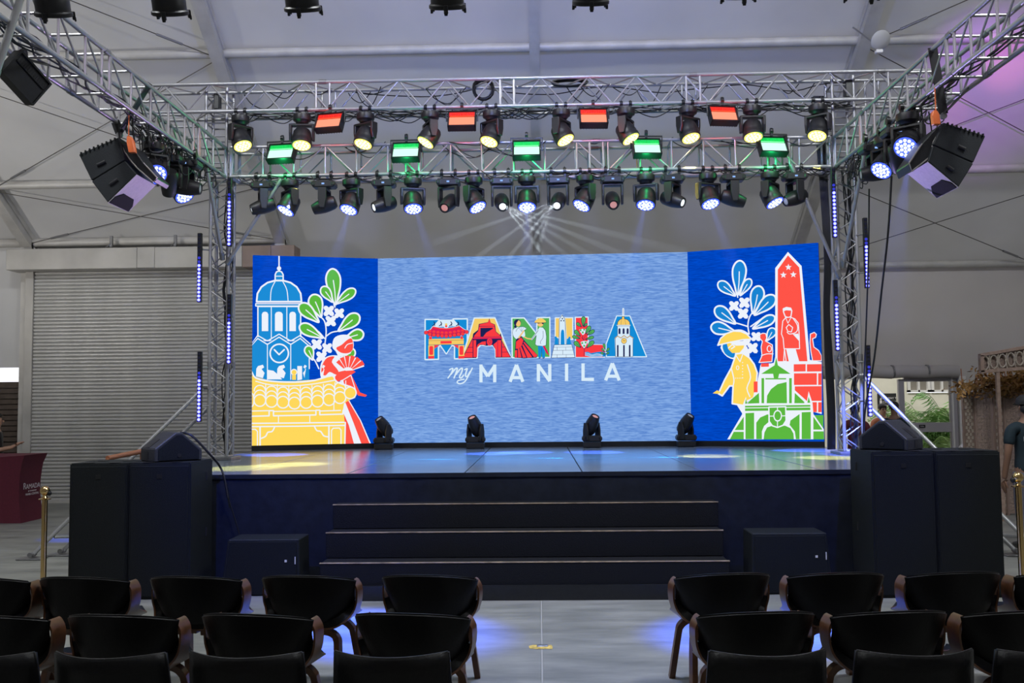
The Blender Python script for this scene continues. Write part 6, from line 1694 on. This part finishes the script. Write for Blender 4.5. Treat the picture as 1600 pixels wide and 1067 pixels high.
# ================================================================== HAZE caught in the light beams
def haze_mat(name, dens):
    hm = bpy.data.materials.new(name); hm.use_nodes = True
    nt = hm.node_tree; nt.nodes.clear(); o_ = nt.nodes.new('ShaderNodeOutputMaterial'); v_ = nt.nodes.new('ShaderNodeVolumeScatter')
    v_.inputs['Density'].default_value = dens; v_.inputs['Anisotropy'].default_value = 0.0
    nt.links.new(v_.outputs[0], o_.inputs['Volume']); hm.cycles.homogeneous_volume = True
    return hm
HZ1, HZ2 = haze_mat('fine_haze', .55), haze_mat('soft_haze', .0065)
def beam_haze(src, dst, ang, color, power, L_, m, label, r0=.03):
    src, dst = Vector(src), Vector(dst); d = (dst - src).normalized(); t = math.tan(math.radians(ang / 2))
    ob = MB().cyl((0, 0, 0), d * L_, r0, r0 + t * L_, n=20).build('haze', m, None, loc=src)
    tag(ob, label, 'haze', group='haze lit by the light beams', kind='stuff')
    lamp('SPOT', 'stage_or_fill_spot', src - d * .02, dst, color, power, .015, ang + 1.5, .5)
YB = TY - .25
for k, (sx, sy, ends) in enumerate(((789, 322, ((1035, 385), (960, 392), (915, 394), (880, 395), (848, 396))), (865, 317, ((700, 372), (760, 391), (802, 394), (822, 396), (838, 397))))):
    src = P(sx, sy, YB)
    for j, (ex, ey) in enumerate(ends):
        dst = P(ex, ey, YB + .5 + .12 * j)
        beam_haze(src, dst, 2.6 if (k, j) != (1, 4) else 4, (.82, .93, 1), 620 if (k, j) != (1, 4) else 1100, (dst - src).length * 1.15, HZ1, '%s thin white beam ray in the haze from the %s head at the truss centre' % (ORD[j], 'shutter-side' if k == 0 else 'doorway-side'), .012)
for i, (sx, sy, ex, ey) in enumerate(((549, 318, 523, 405), (645, 314, 676, 410), (823, 314, 822, 400), (1009, 312, 990, 405), (1106, 310, 1141, 400), (453, 316, 430, 390))):
    src = P(sx, sy, YB); dst = P(ex, ey, YB + .3)
    beam_haze(src, dst, 13, (.10, .20, 1), 5200, 1.25, HZ2, 'soft blue beam in the haze under the %s blue wash light' % ('second', 'third', 'fifth', 'seventh', 'eighth', 'first')[i], .08)
src = P(242, 258, 10.5); beam_haze(src, P(276, 420, 11.4), 14, (.12, .18, 1), 5200, 2.0, HZ2, 'wide blue beam in the haze below the shutter-side line array', .08)
src = P(1421, 252, 9.9); beam_haze(src, P(1392, 420, 10.8), 15, (.12, .18, 1), 5200, 2.2, HZ2, 'wide blue beam in the haze below the doorway-side line array', .08)
for sx, sy, ex, ey in ((600, 322, 520, 372), (957, 320, 975, 380)):
    src = P(sx, sy, YB); dst = P(ex, ey, YB + .1)
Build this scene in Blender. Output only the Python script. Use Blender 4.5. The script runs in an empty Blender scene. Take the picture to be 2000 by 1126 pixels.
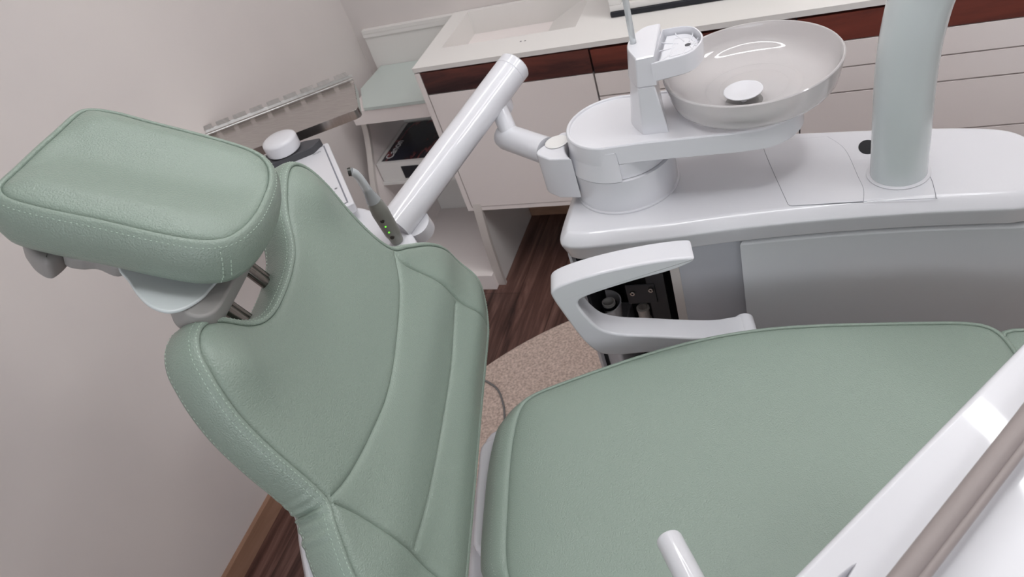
import bpy, bmesh, math, random
import numpy as np
from mathutils import Vector, Matrix
from mathutils.geometry import delaunay_2d_cdt

random.seed(4)
SC = bpy.context.scene
COL = SC.collection
PI = math.pi

# ------------------------------------------------------------------ materials
def srgb(r, g, b):
    f = lambda c: (c / 255 / 12.92) if c / 255 <= .04045 else ((c / 255 + .055) / 1.055) ** 2.4
    return (f(r), f(g), f(b), 1.0)

def mat(name, col, rough=.4, metal=0.0, coat=0.0, coat_rough=.05, trans=0.0, ior=1.45, emit=None, emit_s=0.0,
        bump=None, spec=.5):
    m = bpy.data.materials.new(name)
    m.use_nodes = True
    nt = m.node_tree
    b = nt.nodes['Principled BSDF']
    b.inputs['Base Color'].default_value = col
    b.inputs['Roughness'].default_value = rough
    b.inputs['Metallic'].default_value = metal
    b.inputs['Coat Weight'].default_value = coat
    b.inputs['Coat Roughness'].default_value = coat_rough
    b.inputs['Transmission Weight'].default_value = trans
    b.inputs['IOR'].default_value = ior
    b.inputs['Specular IOR Level'].default_value = spec
    if emit:
        b.inputs['Emission Color'].default_value = emit
        b.inputs['Emission Strength'].default_value = emit_s
    if bump:
        sc, st = bump
        tc = nt.nodes.new('ShaderNodeTexCoord')
        n = nt.nodes.new('ShaderNodeTexNoise')
        n.inputs['Scale'].default_value = sc
        n.inputs['Detail'].default_value = 3
        bp = nt.nodes.new('ShaderNodeBump')
        bp.inputs['Strength'].default_value = st
        bp.inputs['Distance'].default_value = .002
        nt.links.new(tc.outputs['Object'], n.inputs['Vector'])
        nt.links.new(n.outputs['Fac'], bp.inputs['Height'])
        nt.links.new(bp.outputs['Normal'], b.inputs['Normal'])
    return m

def leather_mat(name, col):
    m = mat(name, col, rough=.37, spec=.62)
    nt = m.node_tree
    b = nt.nodes['Principled BSDF']
    tc = nt.nodes.new('ShaderNodeTexCoord')
    nz = nt.nodes.new('ShaderNodeTexNoise')
    nz.inputs['Scale'].default_value = 60
    nz.inputs['Detail'].default_value = 2
    mx = nt.nodes.new('ShaderNodeVectorMath')
    mx.operation = 'MULTIPLY_ADD'
    mx.inputs[1].default_value = (.004, .004, .004)
    nt.links.new(nz.outputs['Color'], mx.inputs[0])
    nt.links.new(tc.outputs['Object'], mx.inputs[2])
    v = nt.nodes.new('ShaderNodeTexVoronoi')
    v.feature = 'SMOOTH_F1'
    v.inputs['Scale'].default_value = 480
    v.inputs['Smoothness'].default_value = .5
    nt.links.new(mx.outputs[0], v.inputs['Vector'])
    bp = nt.nodes.new('ShaderNodeBump')
    bp.invert = True
    bp.inputs['Strength'].default_value = .5
    bp.inputs['Distance'].default_value = .0012
    nt.links.new(v.outputs['Distance'], bp.inputs['Height'])
    n2 = nt.nodes.new('ShaderNodeTexNoise')
    n2.inputs['Scale'].default_value = 22
    n2.inputs['Detail'].default_value = 3
    nt.links.new(tc.outputs['Object'], n2.inputs['Vector'])
    bp2 = nt.nodes.new('ShaderNodeBump')
    bp2.inputs['Strength'].default_value = .12
    bp2.inputs['Distance'].default_value = .004
    nt.links.new(n2.outputs['Fac'], bp2.inputs['Height'])
    nt.links.new(bp.outputs['Normal'], bp2.inputs['Normal'])
    nt.links.new(bp2.outputs['Normal'], b.inputs['Normal'])
    return m

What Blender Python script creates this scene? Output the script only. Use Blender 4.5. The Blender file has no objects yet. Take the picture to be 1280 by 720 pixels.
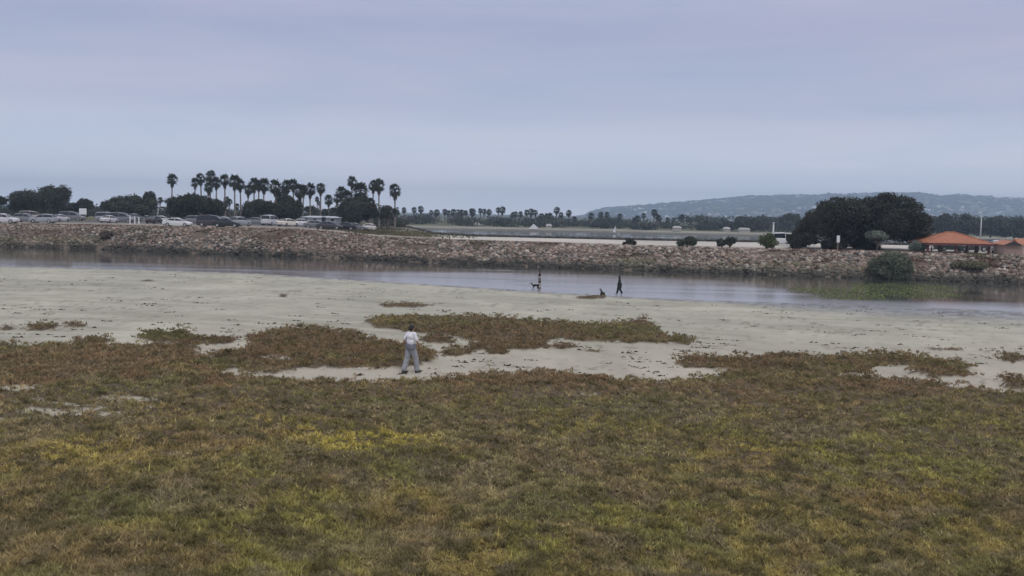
import bpy, math, random
import numpy as np
from mathutils import Vector, Matrix
R = math.radians
rng = np.random.default_rng(7)
random.seed(7)
scene = bpy.context.scene
COL = scene.collection

# ------------------------------------------------------------------ camera
F = 1300.0; CH = 7.1; PITCH = math.atan(92/1300.0); ROLL = R(1.17)
cam_d = bpy.data.cameras.new('camera'); cam = bpy.data.objects.new('camera', cam_d); COL.objects.link(cam)
cam_d.sensor_width = 36; cam_d.lens = 36*F/1280; cam_d.clip_start = .1; cam_d.clip_end = 60000
_fw = np.array([0, math.cos(PITCH), -math.sin(PITCH)]); _up0 = np.array([0, math.sin(PITCH), math.cos(PITCH)]); _rt0 = np.array([1., 0, 0])
_rt = _rt0*math.cos(ROLL) + _up0*math.sin(ROLL); _up = _up0*math.cos(ROLL) - _rt0*math.sin(ROLL)
M = Matrix(((_rt[0], _up[0], -_fw[0], 0), (_rt[1], _up[1], -_fw[1], 0), (_rt[2], _up[2], -_fw[2], CH), (0, 0, 0, 1)))
cam.matrix_world = M
scene.camera = cam

# ------------------------------------------------------------------ sky, sun, exposure
SUN_EL, SUN_AZ = R(52), R(150)
w = bpy.data.worlds.new('World'); scene.world = w; w.use_nodes = True
nt = w.node_tree; N = nt.nodes; L = nt.links; N.clear()
out = N.new('ShaderNodeOutputWorld'); mixs = N.new('ShaderNodeMixShader')
sky = N.new('ShaderNodeTexSky'); sky.sky_type = 'NISHITA'; sky.sun_disc = False
sky.sun_elevation = SUN_EL; sky.sun_rotation = SUN_AZ; sky.air_density = 1.0; sky.dust_density = 3.0
bg1 = N.new('ShaderNodeBackground'); bg1.inputs[1].default_value = .06
L.new(sky.outputs[0], bg1.inputs[0])
tc = N.new('ShaderNodeTexCoord'); sep = N.new('ShaderNodeSeparateXYZ'); L.new(tc.outputs['Generated'], sep.inputs[0])
rampz = N.new('ShaderNodeValToRGB'); L.new(sep.outputs[2], rampz.inputs[0])
el = rampz.color_ramp.elements
el[0].position = 0.0; el[0].color = (1.42, 1.42, 1.48, 1)
el[1].position = 1.0; el[1].color = (1.05, 1.03, 1.05, 1)
for p, c in ((.04, (.86, .89, 1.0, 1)), (.10, (.51, .55, .70, 1)), (.17, (.44, .455, .61, 1)), (.30, (.56, .57, .70, 1))):
    e = el.new(p); e.color = c
mp = N.new('ShaderNodeMapping'); mp.inputs['Scale'].default_value = (1.6, 1.6, 13); mp.inputs['Rotation'].default_value = (0, R(3), R(10)); L.new(tc.outputs['Generated'], mp.inputs[0])
nz = N.new('ShaderNodeTexNoise'); nz.inputs['Scale'].default_value = 1.6; nz.inputs['Detail'].default_value = 7; nz.inputs['Roughness'].default_value = .58; nz.inputs['Distortion'].default_value = .35
L.new(mp.outputs[0], nz.inputs[0])
r2 = N.new('ShaderNodeValToRGB'); L.new(nz.outputs[0], r2.inputs[0])
r2.color_ramp.elements[0].position = .32; r2.color_ramp.elements[0].color = (.88, .94, .985, 1)
r2.color_ramp.elements[1].position = .70; r2.color_ramp.elements[1].color = (1.12, 1.05, 1.04, 1)
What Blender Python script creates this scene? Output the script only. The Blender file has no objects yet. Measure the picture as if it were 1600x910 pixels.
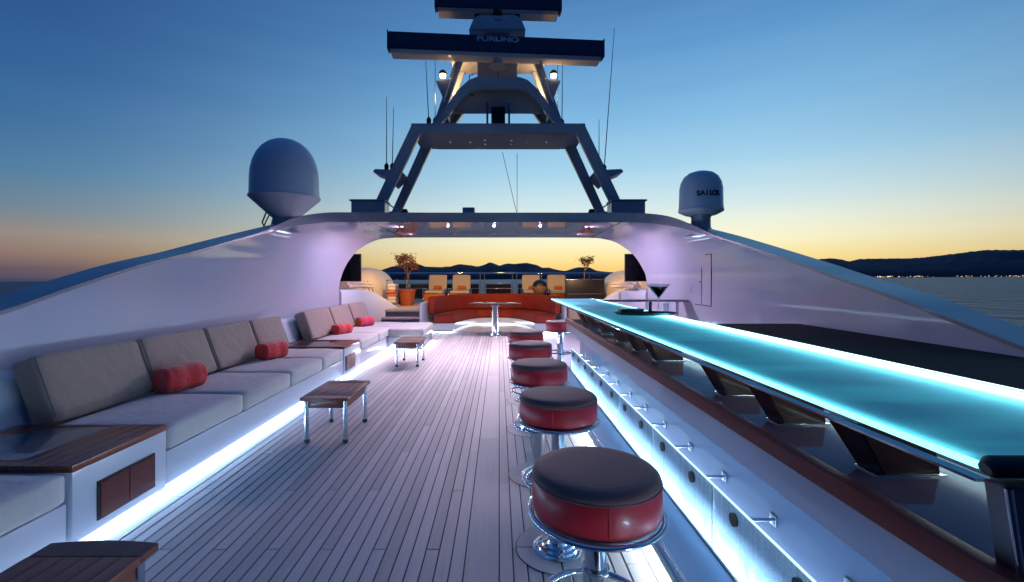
import bpy, bmesh, math, random
from mathutils import Vector, Matrix
random.seed(7)
PI = math.pi
S = bpy.context.scene
COL = S.collection

# ------------------------------------------------------------------ camera
cd = bpy.data.cameras.new('camera'); cam = bpy.data.objects.new('camera', cd); COL.objects.link(cam)
cam.location = (0, 0, 1.4); cam.rotation_euler = (PI/2, 0, 0)
cd.sensor_width = 36; cd.lens = 15.75; cd.shift_x = 0.0125; cd.shift_y = -0.0119
cd.clip_start = 0.05; cd.clip_end = 60000
S.camera = cam

# ------------------------------------------------------------------ view
S.view_settings.view_transform = 'Standard'; S.view_settings.look = 'None'
S.view_settings.exposure = 0; S.view_settings.gamma = 1
S.cycles.use_denoising = True
S.cycles.max_bounces = 8; S.cycles.diffuse_bounces = 3; S.cycles.glossy_bounces = 4
S.cycles.transmission_bounces = 6; S.cycles.transparent_max_bounces = 8
S.cycles.sample_clamp_indirect = 4.0
S.cycles.caustics_reflective = False; S.cycles.caustics_refractive = False

def lin(r, g, b):
    f = lambda c: (c/255/12.92) if c/255 <= .04045 else ((c/255+.055)/1.055)**2.4
    return (f(r), f(g), f(b), 1)

# ------------------------------------------------------------------ dusk sky
SUN_AZ = math.radians(17)          # afterglow lies a little right of dead ahead
W = bpy.data.worlds.new('World'); S.world = W; W.use_nodes = True
def build_world():
    nt = W.node_tree; N = nt.nodes; L = nt.links
    N.clear()
    out = N.new('ShaderNodeOutputWorld'); bg = N.new('ShaderNodeBackground')
    tc = N.new('ShaderNodeTexCoord'); sep = N.new('ShaderNodeSeparateXYZ')
    nrm = N.new('ShaderNodeVectorMath'); nrm.operation = 'NORMALIZE'
    L.new(tc.outputs['Generated'], nrm.inputs[0]); L.new(nrm.outputs[0], sep.inputs[0])
    def m(op, a, b=None, clamp=False):
        n = N.new('ShaderNodeMath'); n.operation = op; n.use_clamp = clamp
        for i, v in enumerate((a, b)):
            if v is None: continue
            if isinstance(v, (int, float)): n.inputs[i].default_value = v
            else: L.new(v, n.inputs[i])
        return n.outputs[0]
    el = m('DIVIDE', m('ARCSINE', sep.outputs['Z']), PI/2, True)
    mpn = N.new('ShaderNodeMapping'); mpn.inputs['Scale'].default_value = (2.2, 2.2, 26); L.new(nrm.outputs[0], mpn.inputs[0])
    hz = N.new('ShaderNodeTexNoise'); hz.inputs['Scale'].default_value = 1; hz.inputs['Detail'].default_value = 5; L.new(mpn.outputs[0], hz.inputs[0])
    el = m('MULTIPLY', el, m('ADD', .935, m('MULTIPLY', hz.outputs[0], .13)))     # faint uneven haze bands
    el = m('POWER', el, 0.5)                               # more room for the stops near the horizon
    az = m('ARCTAN2', sep.outputs['X'], sep.outputs['Y'])
    d = m('ABSOLUTE', m('SUBTRACT', az, SUN_AZ))
    d = m('MINIMUM', d, m('SUBTRACT', 2*PI, d))
    def ramp(stops):
        r = N.new('ShaderNodeValToRGB'); r.color_ramp.interpolation = 'LINEAR'
        e = r.color_ramp.elements
        while len(e) < len(stops): e.new(0.5)
        for i, (deg, c) in enumerate(stops):
            e[i].position = (deg/90)**.5; e[i].color = lin(*c)
        L.new(el, r.inputs[0]); return r.outputs[0]
    near = ramp([(0, (250, 188, 104)), (1.3, (255, 212, 128)), (2.6, (255, 232, 160)), (4.5, (254, 247, 205)), (6.5, (240, 245, 225)),
                 (9, (210, 233, 236)), (13, (170, 214, 238)), (19, (132, 188, 228)), (26, (98, 156, 208)), (33, (74, 124, 182)), (50, (54, 100, 162)), (90, (44, 90, 152))])
    side = ramp([(0, (66, 68, 98)), (1.0, (102, 88, 100)), (2.2, (142, 116, 108)), (4, (150, 138, 130)), (6.5, (112, 134, 150)), (10, (80, 126, 162)),
                 (15, (60, 108, 158)), (22, (46, 90, 146)), (32, (38, 76, 132)), (50, (42, 84, 146)), (90, (44, 90, 152))])
    back = ramp([(0, (18, 30, 58)), (6, (20, 40, 78)), (14, (20, 46, 92)), (30, (22, 54, 104)), (50, (34, 72, 130)), (90, (44, 90, 152))])
    def mix(f, a, b):
        n = N.new('ShaderNodeMix'); n.data_type = 'RGBA'
        L.new(f, n.inputs['Factor']); L.new(a, n.inputs['A']); L.new(b, n.inputs['B']); return n.outputs['Result']
    def sm(v, a, b):
        n = N.new('ShaderNodeMapRange'); n.interpolation_type = 'SMOOTHSTEP'
        L.new(v, n.inputs[0]); n.inputs[1].default_value = a; n.inputs[2].default_value = b; return n.outputs[0]
    c = mix(sm(d, math.radians(9), math.radians(68)), near, side)
    c = mix(sm(d, math.radians(62), math.radians(112)), c, back)
    L.new(c, bg.inputs['Color']); bg.inputs['Strength'].default_value = 1.0
    L.new(bg.outputs[0], out.inputs[0])
build_world()

# the sun has set: only a trace of direct warm light from the horizon
sl = bpy.data.lights.new('sun', 'SUN'); sl.energy = 0.02; sl.angle = math.radians(12); sl.color = (1, .72, .45)
so = bpy.data.objects.new('sun', sl); COL.objects.link(so)
so.rotation_euler = (math.radians(87), 0, PI - SUN_AZ)

# ------------------------------------------------------------------ helpers
def mat(name, col=(.8, .8, .8), rough=.5, metal=0, coat=0, emit=None, estr=0, noise=None, bump=None, rnd=0, spec=.5, sheen=0, trans=0, ior=1.45):
    m = bpy.data.materials.new(name); m.use_nodes = True
    nt = m.node_tree; N = nt.nodes; L = nt.links; p = N['Principled BSDF']
    p.inputs['Base Color'].default_value = (*col[:3], 1); p.inputs['Roughness'].default_value = rough
    p.inputs['Metallic'].default_value = metal; p.inputs['Coat Weight'].default_value = coat
    p.inputs['Specular IOR Level'].default_value = spec; p.inputs['Coat Roughness'].default_value = .04
    p.inputs['Transmission Weight'].default_value = trans; p.inputs['IOR'].default_value = ior
    if sheen: p.inputs['Sheen Weight'].default_value = sheen
    if emit: p.inputs['Emission Color'].default_value = (*emit[:3], 1); p.inputs['Emission Strength'].default_value = estr
    tc = N.new('ShaderNodeTexCoord'); src = None
    if noise:     # (scale vector, amount, second colour)
        sc, amt, c2 = noise
        mp = N.new('ShaderNodeMapping'); mp.inputs['Scale'].default_value = sc; L.new(tc.outputs['Object'], mp.inputs[0])
        nz = N.new('ShaderNodeTexNoise'); nz.inputs['Scale'].default_value = 1; nz.inputs['Detail'].default_value = 5; L.new(mp.outputs[0], nz.inputs[0])
        if rnd:
            oi = N.new('ShaderNodeObjectInfo'); add = N.new('ShaderNodeVectorMath'); mu = N.new('ShaderNodeMath'); mu.operation = 'MULTIPLY'; mu.inputs[1].default_value = 37
            L.new(oi.outputs['Random'], mu.inputs[0]); L.new(mp.outputs[0], add.inputs[0]); L.new(mu.outputs[0], add.inputs[1]); L.new(add.outputs[0], nz.inputs[0])
        mr = N.new('ShaderNodeMapRange'); mr.inputs[1].default_value = .3; mr.inputs[2].default_value = .7; mr.inputs[4].default_value = amt; L.new(nz.outputs[0], mr.inputs[0])
        mx = N.new('ShaderNodeMix'); mx.data_type = 'RGBA'; mx.inputs['A'].default_value = (*col[:3], 1); mx.inputs['B'].default_value = (*c2[:3], 1)
        L.new(mr.outputs[0], mx.inputs['Factor']); src = mx.outputs['Result']
    if rnd:
        oi = N.new('ShaderNodeObjectInfo'); mr = N.new('ShaderNodeMapRange'); mr.inputs[3].default_value = 1-rnd; mr.inputs[4].default_value = 1+rnd
        L.new(oi.outputs['Random'], mr.inputs[0])
        hs = N.new('ShaderNodeHueSaturation'); L.new(mr.outputs[0], hs.inputs['Value'])
        if src: L.new(src, hs.inputs['Color'])
        else: hs.inputs['Color'].default_value = (*col[:3], 1)
        src = hs.outputs[0]
    if src: L.new(src, p.inputs['Base Color'])
    if bump:      # (scale vector, strength, distance)
        sc, st, di = bump
        mp = N.new('ShaderNodeMapping'); mp.inputs['Scale'].default_value = sc; L.new(tc.outputs['Object'], mp.inputs[0])
        nz = N.new('ShaderNodeTexNoise'); nz.inputs['Scale'].default_value = 1; nz.inputs['Detail'].default_value = 3 if sc[0] > 15 or sc[0] < 5 else 10; L.new(mp.outputs[0], nz.inputs[0])
        b = N.new('ShaderNodeBump'); b.inputs['Strength'].default_value = st; b.inputs['Distance'].default_value = di
        L.new(nz.outputs[0], b.inputs['Height']); L.new(b.outputs[0], p.inputs['Normal'])
    return m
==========
→ Task details: Gather up every line in the data above that contains the word "Take", copying each one.

→ The solution:
Build this scene in Blender. Output only the Python script. Use Blender 4.5. The script runs in an empty Blender scene. Take the picture to be 2000 by 1126 pixels.
What Blender Python script creates this scene? Output the script only. Use Blender 4.5. The Blender file has no objects yet. Take the picture to be 1280 by 720 pixels.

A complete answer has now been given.